Dimensions variable
Projet d’attentat contre l’image? (Acte 3) by Sinzo Aanza brings together literature and objects in their varied forms. This project stems from the artist’s interest in the syncretism that emerged after Congo’s independence in 1960. In the work, the artist examines the culture and national identity of the Congo with regard to religion and images of colonial propaganda. The installation presents disparate cultural objects placed on the wall in a serpentine curve, interspersing Congolese masks and Bibles. These anthropological objects, bound by a chain, oscillate between tradition and colonization. In a typical literary reference, Aanza describes the work as “a poem of doubt and inconstancy” that underscores a particular ambivalence considered characteristic of the Congo. Projet d’attentat contre l’image? bridges the gap between the necessities of life in the here and now and the possibility of the Kingdom of Heaven—a utopian image promised by the Catholic and Protestant colonial missions, on the one hand; and the conflict between the construction of a national identity and individual identities, on the other.

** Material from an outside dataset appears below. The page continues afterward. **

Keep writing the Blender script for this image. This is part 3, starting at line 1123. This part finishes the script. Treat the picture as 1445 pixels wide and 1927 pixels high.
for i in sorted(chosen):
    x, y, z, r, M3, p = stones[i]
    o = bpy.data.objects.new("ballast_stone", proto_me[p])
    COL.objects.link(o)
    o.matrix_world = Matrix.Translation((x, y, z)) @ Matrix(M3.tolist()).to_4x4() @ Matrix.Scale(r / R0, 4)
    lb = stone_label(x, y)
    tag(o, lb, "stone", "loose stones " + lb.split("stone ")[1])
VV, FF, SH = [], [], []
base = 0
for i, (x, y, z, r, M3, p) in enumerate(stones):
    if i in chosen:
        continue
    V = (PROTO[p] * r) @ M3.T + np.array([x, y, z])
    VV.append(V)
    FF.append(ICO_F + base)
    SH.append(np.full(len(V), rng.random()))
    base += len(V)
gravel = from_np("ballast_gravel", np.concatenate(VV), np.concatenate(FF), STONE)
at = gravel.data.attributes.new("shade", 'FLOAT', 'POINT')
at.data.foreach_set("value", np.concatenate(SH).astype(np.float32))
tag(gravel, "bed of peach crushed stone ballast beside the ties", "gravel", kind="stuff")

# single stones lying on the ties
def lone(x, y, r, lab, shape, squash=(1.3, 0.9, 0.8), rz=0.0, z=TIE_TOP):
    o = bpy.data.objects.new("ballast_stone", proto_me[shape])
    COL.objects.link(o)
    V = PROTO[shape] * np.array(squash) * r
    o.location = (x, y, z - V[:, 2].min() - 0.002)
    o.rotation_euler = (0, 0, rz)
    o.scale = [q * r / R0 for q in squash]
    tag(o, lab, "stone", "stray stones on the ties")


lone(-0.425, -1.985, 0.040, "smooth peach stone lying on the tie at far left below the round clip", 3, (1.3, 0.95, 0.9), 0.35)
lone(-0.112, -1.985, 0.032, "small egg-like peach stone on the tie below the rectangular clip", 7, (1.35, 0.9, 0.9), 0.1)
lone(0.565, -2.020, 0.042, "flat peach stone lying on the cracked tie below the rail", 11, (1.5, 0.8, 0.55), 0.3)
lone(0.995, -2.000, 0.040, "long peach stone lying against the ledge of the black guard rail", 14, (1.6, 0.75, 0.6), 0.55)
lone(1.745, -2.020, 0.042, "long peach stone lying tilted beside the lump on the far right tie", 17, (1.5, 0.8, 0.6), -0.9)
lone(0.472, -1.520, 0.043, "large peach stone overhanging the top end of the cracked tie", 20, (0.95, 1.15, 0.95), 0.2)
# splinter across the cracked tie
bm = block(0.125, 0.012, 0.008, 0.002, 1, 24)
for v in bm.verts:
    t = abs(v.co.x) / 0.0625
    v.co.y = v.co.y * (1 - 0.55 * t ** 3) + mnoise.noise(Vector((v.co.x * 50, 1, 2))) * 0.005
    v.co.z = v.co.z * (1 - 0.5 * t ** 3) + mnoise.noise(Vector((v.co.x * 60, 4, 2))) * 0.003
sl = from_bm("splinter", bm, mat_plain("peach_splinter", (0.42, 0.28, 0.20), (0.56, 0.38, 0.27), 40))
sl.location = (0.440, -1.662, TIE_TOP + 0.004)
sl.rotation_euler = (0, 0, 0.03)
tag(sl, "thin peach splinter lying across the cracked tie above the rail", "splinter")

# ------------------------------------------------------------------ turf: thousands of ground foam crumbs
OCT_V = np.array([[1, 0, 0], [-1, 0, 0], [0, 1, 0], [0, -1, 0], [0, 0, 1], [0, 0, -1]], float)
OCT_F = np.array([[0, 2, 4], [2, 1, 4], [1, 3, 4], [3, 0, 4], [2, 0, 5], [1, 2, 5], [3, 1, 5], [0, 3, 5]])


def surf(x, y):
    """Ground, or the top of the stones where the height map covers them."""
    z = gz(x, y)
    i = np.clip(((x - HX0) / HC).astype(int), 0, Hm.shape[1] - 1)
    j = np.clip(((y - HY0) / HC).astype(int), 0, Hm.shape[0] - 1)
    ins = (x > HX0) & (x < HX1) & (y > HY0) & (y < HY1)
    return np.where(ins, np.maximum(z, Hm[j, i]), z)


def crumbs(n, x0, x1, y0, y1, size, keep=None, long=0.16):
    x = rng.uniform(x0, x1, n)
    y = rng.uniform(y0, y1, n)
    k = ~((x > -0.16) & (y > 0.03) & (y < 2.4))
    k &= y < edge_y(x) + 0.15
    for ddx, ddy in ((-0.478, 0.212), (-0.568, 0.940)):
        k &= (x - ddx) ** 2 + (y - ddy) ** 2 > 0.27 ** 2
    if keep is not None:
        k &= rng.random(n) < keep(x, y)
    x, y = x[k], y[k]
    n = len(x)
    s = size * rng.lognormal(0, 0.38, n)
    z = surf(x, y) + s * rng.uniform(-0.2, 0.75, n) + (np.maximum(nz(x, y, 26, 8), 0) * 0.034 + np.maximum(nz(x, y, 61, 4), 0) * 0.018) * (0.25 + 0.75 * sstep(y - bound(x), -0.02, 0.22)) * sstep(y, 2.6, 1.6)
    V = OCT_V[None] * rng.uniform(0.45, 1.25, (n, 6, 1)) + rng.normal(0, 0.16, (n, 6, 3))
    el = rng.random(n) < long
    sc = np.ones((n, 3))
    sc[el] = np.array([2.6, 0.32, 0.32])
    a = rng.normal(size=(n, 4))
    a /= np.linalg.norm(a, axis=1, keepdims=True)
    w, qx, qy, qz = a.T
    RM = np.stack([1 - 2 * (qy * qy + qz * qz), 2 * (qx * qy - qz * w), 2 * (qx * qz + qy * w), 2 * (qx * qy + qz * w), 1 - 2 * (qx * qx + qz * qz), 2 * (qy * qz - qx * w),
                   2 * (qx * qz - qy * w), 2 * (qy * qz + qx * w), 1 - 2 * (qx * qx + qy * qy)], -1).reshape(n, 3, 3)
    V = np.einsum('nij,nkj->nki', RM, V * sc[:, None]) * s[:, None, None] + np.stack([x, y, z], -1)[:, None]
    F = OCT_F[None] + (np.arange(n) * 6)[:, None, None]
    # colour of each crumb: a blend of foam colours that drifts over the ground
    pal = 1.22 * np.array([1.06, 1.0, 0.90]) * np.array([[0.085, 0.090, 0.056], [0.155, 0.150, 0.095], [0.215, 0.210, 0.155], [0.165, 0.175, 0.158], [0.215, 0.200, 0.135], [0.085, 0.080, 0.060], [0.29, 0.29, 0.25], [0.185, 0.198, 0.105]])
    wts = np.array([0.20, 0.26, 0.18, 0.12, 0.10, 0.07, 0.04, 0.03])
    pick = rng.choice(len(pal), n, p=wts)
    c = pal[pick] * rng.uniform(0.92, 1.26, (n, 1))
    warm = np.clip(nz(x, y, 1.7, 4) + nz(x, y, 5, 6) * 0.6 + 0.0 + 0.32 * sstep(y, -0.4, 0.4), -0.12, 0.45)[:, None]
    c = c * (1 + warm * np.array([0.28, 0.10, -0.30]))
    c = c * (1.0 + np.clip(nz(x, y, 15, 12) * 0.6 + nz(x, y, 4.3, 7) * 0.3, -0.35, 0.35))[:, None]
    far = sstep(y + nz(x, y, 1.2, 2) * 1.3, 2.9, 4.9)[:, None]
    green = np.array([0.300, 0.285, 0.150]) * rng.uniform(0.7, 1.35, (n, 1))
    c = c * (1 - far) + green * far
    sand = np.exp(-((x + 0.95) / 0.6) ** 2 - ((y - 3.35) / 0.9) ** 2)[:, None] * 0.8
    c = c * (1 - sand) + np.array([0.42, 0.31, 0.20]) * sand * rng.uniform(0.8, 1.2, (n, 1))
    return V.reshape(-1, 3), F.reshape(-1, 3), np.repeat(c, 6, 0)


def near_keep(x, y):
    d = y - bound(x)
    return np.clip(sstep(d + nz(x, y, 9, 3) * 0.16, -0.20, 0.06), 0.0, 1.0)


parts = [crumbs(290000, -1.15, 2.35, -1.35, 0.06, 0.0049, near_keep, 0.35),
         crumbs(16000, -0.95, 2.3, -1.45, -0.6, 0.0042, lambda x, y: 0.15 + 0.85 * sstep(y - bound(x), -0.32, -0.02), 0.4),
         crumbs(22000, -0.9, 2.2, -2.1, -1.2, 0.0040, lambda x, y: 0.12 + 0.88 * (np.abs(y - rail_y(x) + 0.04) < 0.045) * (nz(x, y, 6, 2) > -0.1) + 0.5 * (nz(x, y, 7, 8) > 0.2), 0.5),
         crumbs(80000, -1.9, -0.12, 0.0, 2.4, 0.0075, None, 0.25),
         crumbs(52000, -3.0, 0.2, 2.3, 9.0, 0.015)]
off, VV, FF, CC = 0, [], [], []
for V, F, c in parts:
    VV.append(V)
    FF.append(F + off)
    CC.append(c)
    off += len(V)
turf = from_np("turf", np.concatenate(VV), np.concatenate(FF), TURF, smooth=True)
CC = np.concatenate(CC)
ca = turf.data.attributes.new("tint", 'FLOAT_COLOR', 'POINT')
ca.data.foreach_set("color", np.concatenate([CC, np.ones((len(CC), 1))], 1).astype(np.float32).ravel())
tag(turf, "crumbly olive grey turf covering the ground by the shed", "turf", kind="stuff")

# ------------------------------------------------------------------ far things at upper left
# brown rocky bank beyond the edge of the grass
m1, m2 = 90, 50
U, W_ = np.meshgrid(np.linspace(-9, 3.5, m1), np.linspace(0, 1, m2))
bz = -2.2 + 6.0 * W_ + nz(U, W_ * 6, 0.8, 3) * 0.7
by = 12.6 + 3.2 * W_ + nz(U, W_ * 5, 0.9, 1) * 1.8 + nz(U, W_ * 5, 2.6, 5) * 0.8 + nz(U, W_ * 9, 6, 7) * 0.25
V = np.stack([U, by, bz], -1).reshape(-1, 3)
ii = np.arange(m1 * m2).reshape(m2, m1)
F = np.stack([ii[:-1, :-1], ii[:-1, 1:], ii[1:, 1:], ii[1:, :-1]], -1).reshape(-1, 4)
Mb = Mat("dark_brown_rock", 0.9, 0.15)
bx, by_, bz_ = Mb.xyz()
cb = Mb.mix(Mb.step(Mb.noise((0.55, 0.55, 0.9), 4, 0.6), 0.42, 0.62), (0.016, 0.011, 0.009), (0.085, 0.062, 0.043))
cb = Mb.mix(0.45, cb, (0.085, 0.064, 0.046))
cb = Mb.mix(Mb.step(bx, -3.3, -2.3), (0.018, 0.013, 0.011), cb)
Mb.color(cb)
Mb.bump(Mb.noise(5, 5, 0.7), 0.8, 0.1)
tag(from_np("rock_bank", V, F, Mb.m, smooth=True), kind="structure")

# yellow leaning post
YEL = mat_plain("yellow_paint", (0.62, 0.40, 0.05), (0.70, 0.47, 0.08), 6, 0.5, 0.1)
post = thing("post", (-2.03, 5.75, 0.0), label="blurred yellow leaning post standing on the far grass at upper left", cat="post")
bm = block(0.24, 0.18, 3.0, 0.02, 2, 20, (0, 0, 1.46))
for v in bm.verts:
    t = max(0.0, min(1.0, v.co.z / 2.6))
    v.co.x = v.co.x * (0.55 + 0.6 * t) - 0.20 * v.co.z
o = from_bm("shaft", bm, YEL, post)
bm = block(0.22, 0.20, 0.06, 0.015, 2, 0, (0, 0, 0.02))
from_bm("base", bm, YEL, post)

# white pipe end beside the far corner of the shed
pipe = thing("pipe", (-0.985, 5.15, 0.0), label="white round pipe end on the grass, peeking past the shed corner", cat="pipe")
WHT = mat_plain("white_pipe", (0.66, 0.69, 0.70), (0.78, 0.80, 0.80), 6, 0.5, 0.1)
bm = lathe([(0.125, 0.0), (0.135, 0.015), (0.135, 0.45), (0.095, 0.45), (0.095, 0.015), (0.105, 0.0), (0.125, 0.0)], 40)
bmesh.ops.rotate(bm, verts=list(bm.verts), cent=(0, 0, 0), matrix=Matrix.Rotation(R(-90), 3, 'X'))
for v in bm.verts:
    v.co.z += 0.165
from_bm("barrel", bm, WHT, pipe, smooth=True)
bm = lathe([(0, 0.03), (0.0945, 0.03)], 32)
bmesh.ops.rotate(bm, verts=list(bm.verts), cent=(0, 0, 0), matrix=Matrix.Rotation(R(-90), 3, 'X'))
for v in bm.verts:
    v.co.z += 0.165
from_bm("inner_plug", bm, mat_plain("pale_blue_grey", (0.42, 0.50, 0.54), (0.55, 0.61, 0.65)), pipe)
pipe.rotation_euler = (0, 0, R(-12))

Sinzo Aanza is a visual artist, poet, and playwright. Working predominantly in plastics and poetics, Aanza’s work considers the political situation in the Democratic Republic of Congo. Often irreverent, his work engages with topics such as the exploitation of natural resources, the representation of national identities, and the construction of the image of the Congo as a nation, and the investors and foreigners that profit from that image. The artist questions the colonial legacies and post-independence realities of the Congo, as well as the drift between these subjects in both his visual and literary works. Aanza is also the director of the second edition of the Yango Biennale held in Kinshasa in 2022.